Saved data entries:
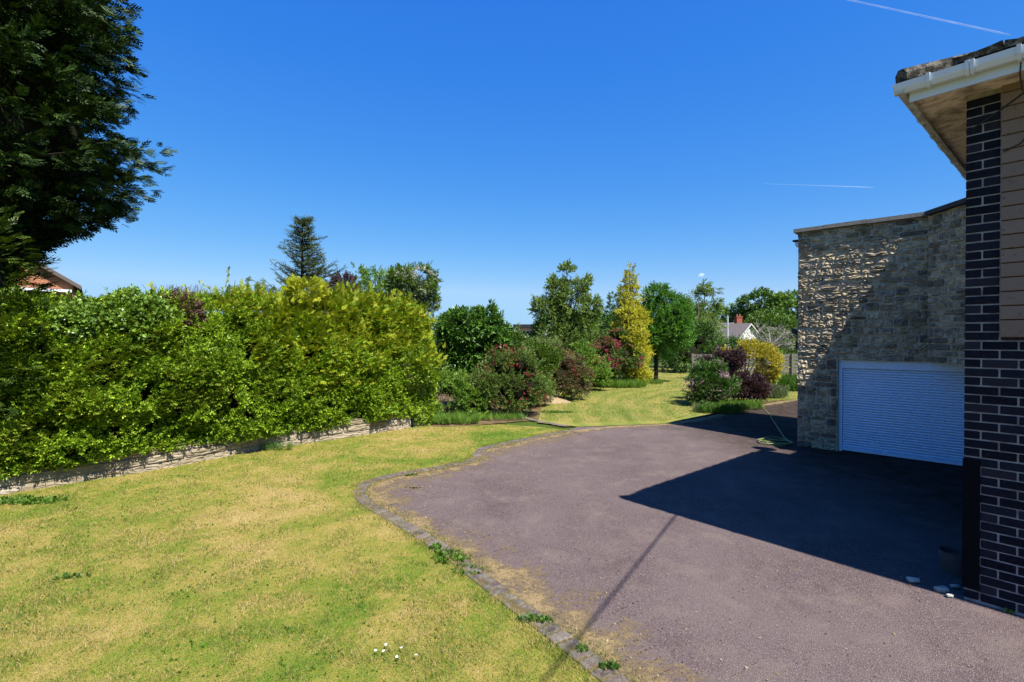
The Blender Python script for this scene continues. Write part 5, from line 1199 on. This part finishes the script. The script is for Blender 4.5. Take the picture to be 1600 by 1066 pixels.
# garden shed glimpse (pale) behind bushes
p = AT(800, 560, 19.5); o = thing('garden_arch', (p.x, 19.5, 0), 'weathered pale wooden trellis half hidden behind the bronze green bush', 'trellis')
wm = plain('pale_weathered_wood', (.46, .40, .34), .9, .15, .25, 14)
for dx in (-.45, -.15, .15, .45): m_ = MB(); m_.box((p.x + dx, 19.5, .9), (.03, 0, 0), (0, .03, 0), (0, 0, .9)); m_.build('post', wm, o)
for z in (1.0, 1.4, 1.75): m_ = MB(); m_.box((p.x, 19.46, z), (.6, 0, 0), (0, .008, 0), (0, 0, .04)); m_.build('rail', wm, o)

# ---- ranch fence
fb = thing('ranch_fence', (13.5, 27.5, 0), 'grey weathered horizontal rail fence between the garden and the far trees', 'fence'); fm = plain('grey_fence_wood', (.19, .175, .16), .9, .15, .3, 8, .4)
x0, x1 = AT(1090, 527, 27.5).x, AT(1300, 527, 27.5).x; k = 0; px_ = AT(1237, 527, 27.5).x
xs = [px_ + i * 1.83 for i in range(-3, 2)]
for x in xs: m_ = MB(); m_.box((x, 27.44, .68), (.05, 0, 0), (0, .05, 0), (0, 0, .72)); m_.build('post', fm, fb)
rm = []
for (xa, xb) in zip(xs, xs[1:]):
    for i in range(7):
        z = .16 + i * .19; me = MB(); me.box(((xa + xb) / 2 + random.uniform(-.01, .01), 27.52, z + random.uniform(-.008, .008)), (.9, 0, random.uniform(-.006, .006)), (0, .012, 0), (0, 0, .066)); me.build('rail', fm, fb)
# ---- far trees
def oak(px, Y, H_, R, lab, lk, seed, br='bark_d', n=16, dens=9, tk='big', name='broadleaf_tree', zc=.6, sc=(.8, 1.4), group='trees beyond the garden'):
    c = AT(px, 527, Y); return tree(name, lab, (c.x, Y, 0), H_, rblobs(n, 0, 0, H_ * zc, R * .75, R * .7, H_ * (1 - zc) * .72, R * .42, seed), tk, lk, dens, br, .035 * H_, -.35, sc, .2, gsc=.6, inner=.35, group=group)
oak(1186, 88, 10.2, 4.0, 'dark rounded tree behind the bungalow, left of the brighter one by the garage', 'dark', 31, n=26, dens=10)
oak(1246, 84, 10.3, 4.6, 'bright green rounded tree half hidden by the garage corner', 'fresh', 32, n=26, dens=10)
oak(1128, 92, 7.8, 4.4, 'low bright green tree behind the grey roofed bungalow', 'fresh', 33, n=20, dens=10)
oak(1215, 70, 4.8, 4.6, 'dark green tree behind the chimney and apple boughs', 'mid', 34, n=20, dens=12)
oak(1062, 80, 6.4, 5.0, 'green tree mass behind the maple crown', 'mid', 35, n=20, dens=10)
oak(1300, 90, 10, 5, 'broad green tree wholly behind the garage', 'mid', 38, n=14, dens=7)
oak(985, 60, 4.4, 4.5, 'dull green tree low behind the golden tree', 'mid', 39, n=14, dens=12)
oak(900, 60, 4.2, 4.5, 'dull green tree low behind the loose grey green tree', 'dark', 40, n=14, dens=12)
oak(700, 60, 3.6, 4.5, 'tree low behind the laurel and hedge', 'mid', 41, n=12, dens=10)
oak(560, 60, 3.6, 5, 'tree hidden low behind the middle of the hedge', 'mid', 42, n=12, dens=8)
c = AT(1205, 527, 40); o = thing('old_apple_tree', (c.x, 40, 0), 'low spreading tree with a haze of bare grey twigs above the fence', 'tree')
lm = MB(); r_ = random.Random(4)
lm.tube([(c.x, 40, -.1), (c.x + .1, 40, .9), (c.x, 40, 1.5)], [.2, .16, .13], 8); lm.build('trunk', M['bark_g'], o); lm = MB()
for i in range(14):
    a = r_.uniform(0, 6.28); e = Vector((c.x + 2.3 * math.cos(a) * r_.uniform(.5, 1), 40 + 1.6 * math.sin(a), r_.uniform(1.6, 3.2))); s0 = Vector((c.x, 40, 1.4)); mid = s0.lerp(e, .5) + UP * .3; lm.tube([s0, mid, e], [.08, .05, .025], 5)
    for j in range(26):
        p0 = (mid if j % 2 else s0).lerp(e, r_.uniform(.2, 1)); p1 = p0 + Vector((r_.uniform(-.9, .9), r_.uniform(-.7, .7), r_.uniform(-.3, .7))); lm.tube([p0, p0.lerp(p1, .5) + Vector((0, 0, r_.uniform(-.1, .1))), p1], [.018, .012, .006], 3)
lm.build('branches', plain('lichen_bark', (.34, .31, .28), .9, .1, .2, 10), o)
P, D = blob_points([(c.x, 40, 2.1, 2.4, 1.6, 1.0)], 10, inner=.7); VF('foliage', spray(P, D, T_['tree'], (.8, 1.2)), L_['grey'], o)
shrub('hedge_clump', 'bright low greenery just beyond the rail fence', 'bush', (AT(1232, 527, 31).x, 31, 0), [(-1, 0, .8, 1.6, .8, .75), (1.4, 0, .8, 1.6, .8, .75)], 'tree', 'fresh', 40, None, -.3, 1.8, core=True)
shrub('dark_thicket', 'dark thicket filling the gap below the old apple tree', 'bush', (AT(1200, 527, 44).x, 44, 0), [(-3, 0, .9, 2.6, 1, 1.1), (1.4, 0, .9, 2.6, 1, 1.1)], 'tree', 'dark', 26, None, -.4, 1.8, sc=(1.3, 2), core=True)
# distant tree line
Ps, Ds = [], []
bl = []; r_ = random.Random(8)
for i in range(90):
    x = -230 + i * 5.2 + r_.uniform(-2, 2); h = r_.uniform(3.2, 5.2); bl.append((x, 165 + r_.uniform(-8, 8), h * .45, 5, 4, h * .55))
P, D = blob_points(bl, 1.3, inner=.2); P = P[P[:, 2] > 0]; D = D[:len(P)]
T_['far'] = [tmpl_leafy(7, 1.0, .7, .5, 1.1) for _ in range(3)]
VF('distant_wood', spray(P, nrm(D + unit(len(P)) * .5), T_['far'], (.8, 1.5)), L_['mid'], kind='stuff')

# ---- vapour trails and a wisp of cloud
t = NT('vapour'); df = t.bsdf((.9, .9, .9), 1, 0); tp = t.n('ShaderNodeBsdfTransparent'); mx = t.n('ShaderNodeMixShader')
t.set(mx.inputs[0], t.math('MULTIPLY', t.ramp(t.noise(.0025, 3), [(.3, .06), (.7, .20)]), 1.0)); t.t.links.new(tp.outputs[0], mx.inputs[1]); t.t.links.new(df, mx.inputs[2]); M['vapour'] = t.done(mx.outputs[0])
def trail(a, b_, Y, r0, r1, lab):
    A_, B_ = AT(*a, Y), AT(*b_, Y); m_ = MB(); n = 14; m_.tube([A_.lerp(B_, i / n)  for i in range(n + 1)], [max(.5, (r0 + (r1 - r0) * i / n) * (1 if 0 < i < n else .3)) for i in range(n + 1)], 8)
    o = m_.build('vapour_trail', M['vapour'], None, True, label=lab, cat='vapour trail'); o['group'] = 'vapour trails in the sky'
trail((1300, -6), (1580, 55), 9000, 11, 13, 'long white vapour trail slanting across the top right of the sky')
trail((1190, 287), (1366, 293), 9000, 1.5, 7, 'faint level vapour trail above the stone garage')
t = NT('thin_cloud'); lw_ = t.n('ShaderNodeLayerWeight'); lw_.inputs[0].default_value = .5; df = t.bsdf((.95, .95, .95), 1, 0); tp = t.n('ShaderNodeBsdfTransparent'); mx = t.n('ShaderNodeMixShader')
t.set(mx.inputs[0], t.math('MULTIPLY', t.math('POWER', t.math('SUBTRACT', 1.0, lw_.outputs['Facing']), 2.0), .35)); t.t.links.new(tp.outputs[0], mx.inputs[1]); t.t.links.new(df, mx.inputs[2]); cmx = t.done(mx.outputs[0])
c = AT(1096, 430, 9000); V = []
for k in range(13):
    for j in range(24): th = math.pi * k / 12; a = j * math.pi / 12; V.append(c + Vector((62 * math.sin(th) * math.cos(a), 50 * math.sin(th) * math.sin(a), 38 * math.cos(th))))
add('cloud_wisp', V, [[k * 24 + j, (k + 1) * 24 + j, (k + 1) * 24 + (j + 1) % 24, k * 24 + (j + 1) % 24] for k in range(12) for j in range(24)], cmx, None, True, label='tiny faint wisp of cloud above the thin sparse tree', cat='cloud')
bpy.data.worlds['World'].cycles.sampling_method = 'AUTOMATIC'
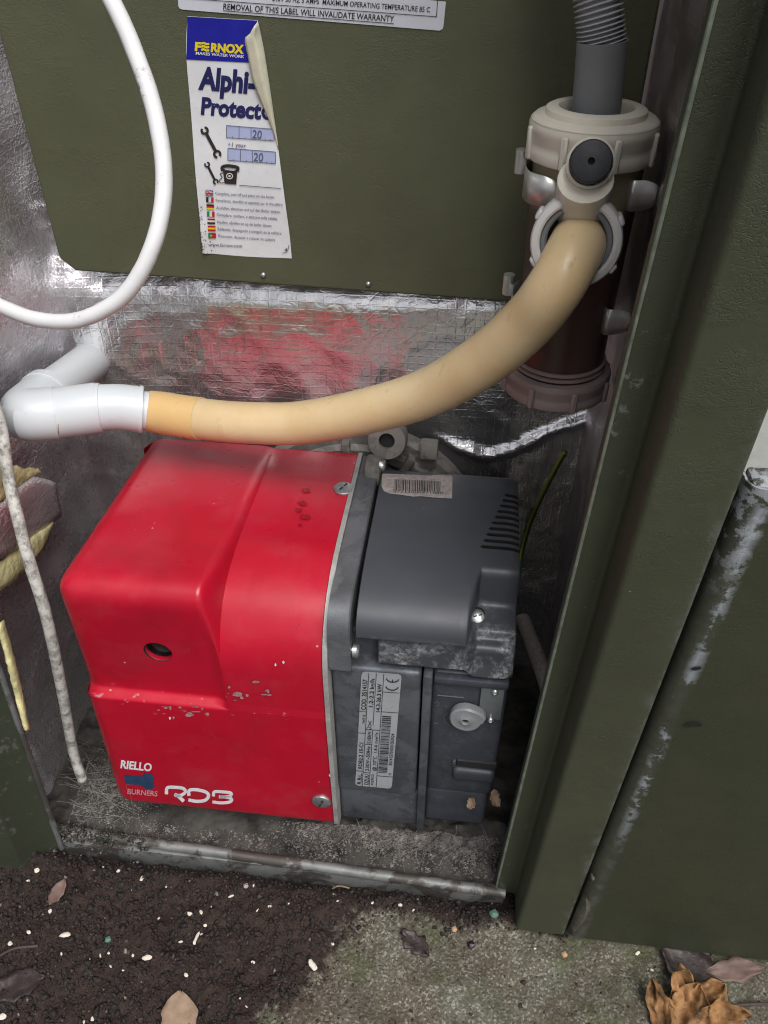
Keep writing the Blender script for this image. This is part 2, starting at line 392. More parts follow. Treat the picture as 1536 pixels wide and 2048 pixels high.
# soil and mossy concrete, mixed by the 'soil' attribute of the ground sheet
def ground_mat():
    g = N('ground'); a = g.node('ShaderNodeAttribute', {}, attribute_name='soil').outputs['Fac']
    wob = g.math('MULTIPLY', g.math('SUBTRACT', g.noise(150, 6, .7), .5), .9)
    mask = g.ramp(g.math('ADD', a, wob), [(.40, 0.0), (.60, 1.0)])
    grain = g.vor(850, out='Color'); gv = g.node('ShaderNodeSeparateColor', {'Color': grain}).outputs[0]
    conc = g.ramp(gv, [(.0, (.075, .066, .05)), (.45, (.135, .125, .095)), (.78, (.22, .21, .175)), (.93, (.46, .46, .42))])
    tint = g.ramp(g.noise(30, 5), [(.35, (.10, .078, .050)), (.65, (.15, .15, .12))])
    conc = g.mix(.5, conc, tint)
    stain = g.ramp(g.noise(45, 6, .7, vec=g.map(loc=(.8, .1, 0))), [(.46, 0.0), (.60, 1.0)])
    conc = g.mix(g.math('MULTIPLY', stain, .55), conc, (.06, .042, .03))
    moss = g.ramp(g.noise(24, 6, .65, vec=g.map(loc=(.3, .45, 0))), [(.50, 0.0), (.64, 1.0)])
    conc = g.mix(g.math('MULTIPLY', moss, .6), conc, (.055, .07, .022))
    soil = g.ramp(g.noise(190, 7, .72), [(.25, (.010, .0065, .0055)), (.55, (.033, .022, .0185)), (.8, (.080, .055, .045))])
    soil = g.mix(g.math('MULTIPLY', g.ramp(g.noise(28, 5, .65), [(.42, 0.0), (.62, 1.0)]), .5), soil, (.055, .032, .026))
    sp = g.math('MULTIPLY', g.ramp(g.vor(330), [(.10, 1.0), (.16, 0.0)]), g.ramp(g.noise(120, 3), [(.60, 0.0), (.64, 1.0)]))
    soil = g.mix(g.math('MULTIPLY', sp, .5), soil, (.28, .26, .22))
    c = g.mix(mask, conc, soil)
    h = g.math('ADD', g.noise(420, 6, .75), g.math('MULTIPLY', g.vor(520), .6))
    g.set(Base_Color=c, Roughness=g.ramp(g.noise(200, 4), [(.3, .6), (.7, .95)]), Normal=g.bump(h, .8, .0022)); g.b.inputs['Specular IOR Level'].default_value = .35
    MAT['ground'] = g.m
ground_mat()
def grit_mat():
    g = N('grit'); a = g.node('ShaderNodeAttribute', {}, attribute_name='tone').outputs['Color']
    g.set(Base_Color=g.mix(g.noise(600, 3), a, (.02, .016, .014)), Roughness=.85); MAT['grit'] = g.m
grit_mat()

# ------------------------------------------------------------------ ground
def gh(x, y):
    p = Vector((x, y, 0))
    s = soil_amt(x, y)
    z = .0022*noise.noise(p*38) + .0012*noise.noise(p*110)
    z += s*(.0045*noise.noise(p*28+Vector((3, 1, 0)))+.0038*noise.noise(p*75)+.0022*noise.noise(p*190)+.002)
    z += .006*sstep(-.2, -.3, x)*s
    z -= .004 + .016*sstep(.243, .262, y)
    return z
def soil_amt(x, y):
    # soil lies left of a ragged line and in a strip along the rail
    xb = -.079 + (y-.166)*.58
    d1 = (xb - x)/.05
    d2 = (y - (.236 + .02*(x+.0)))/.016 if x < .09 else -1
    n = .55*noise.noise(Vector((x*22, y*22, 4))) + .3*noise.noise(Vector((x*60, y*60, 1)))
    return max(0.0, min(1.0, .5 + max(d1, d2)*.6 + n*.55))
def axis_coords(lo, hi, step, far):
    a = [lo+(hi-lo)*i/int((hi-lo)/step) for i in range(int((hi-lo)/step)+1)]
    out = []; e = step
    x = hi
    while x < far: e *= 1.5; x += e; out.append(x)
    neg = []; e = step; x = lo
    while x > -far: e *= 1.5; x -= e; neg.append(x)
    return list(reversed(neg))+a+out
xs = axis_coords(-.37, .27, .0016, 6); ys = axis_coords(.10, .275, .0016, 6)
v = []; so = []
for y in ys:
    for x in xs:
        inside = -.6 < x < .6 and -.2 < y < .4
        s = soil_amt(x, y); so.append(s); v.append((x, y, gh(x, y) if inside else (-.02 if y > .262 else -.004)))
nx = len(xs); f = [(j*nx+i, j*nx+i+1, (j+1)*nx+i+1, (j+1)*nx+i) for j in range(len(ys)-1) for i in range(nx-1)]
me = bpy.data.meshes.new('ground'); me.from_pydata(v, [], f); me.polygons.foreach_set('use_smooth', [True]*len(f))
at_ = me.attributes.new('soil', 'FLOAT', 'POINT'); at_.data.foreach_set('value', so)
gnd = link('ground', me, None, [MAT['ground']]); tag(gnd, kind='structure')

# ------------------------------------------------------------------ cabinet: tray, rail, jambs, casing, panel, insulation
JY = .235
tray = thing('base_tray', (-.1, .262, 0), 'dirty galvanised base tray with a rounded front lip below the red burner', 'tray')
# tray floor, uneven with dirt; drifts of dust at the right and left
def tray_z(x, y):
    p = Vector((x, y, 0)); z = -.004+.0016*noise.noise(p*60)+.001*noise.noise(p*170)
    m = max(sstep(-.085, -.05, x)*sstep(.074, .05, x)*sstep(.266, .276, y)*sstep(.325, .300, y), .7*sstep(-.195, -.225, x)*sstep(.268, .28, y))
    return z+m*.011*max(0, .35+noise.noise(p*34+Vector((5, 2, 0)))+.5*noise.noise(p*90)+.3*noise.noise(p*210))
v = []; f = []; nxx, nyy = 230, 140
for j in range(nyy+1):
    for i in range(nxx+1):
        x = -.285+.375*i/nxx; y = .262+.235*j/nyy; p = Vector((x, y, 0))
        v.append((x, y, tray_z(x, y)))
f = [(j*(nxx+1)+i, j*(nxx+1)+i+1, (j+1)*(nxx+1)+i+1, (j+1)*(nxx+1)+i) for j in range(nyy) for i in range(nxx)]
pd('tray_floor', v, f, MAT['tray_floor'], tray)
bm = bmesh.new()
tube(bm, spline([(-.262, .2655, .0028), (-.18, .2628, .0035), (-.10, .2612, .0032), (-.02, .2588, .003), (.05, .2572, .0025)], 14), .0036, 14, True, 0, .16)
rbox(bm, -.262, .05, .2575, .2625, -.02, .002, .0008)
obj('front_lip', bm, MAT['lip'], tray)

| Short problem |
Look through the listing and extract every line with "picture" in it.

| Exercise response |
The Blender Python script for this scene continues. Write part 5, from line 1199 on. This part finishes the script. The script is for Blender 4.5. Take the picture to be 1600 by 1066 pixels.
Keep writing the Blender script for this image. This is part 2, starting at line 392. More parts follow. Treat the picture as 1536 pixels wide and 2048 pixels high.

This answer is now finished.